Recorded information =
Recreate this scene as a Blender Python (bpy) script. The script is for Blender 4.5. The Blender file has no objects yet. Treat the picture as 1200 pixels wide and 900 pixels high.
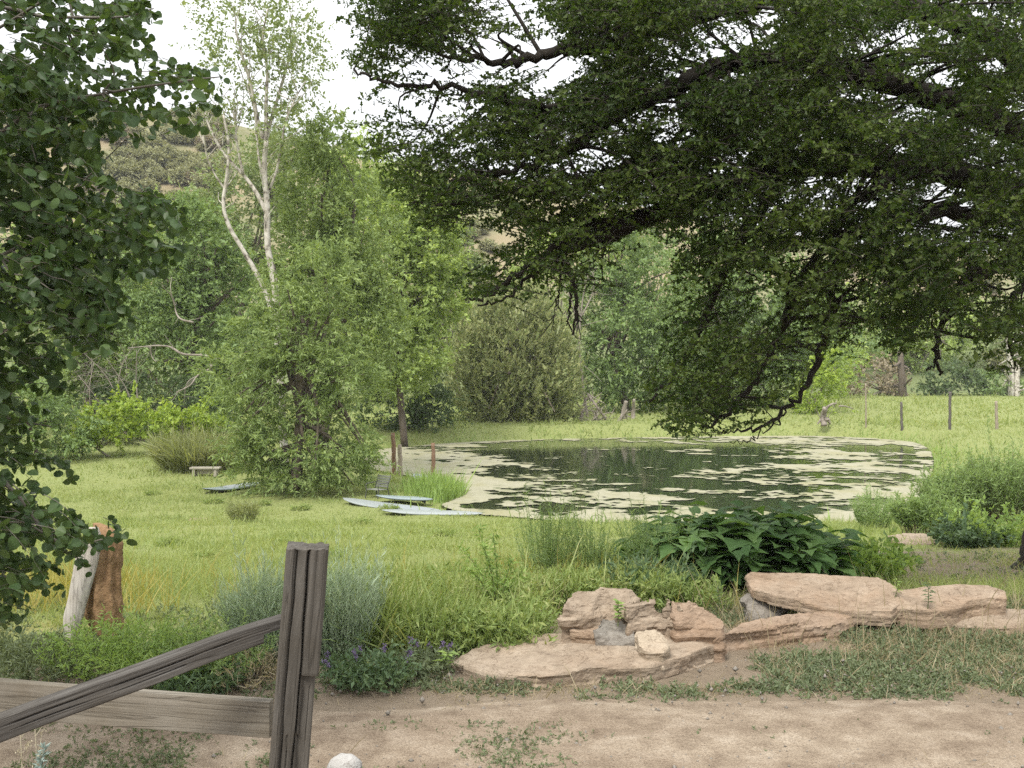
import bpy, bmesh, math, random
import numpy as np
from mathutils import Vector, Matrix

random.seed(11)
rng = np.random.default_rng(11)
COL = bpy.context.scene.collection

# ------------------------------------------------------------------ camera
EYE, F, PITCH = 2.2, 1150.0, math.atan(30 / 1150.0)
CP, SP = math.cos(PITCH), math.sin(PITCH)


def ray(px, py):
    u, v = (px - 600) / F, -(py - 450) / F
    return np.array([u, CP + v * SP, -SP + v * CP])


def at(px, py, Y):
    d = ray(px, py)
    t = Y / d[1]
    return np.array([d[0] * t, Y, EYE + d[2] * t])


def onz(px, py, z):
    d = ray(px, py)
    t = (z - EYE) / d[2]
    return np.array([d[0] * t, d[1] * t, z])


# ------------------------------------------------------------------ noise
def _hash(i, j, k, seed):
    h = (i * 374761393 + j * 668265263 + k * 1274126177 + seed * 974634777) & 0xFFFFFFFF
    h = ((h ^ (h >> 13)) * 1274126177) & 0xFFFFFFFF
    h = ((h ^ (h >> 16)) * 2246822519) & 0xFFFFFFFF
    return ((h ^ (h >> 15)) & 0xFFFFFF) / float(0xFFFFFF)


def vnoise(p, seed=0):
    p = np.asarray(p, float)
    i = np.floor(p).astype(np.int64)
    f = p - i
    f = f * f * (3 - 2 * f)
    out = 0
    for a in (0, 1):
        wa = f[:, 0] if a else 1 - f[:, 0]
        for b in (0, 1):
            wb = f[:, 1] if b else 1 - f[:, 1]
            for c in (0, 1):
                wc = f[:, 2] if c else 1 - f[:, 2]
                out = out + wa * wb * wc * _hash(i[:, 0] + a, i[:, 1] + b, i[:, 2] + c, seed)
    return out


def fbm(p, octv=4, seed=0, gain=0.5):
    p = np.asarray(p, float)
    s, a, tot = 0, 1.0, 0
    for o in range(octv):
        s = s + a * vnoise(p * 2 ** o, seed + o * 17)
        tot += a
        a *= gain
    return s / tot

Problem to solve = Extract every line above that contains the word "scene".

Exercise response =
Recreate this scene as a Blender Python (bpy) script. The script is for Blender 4.5. The Blender file has no objects yet. Treat the picture as 1200 pixels wide and 900 pixels high.
COL = bpy.context.scene.collection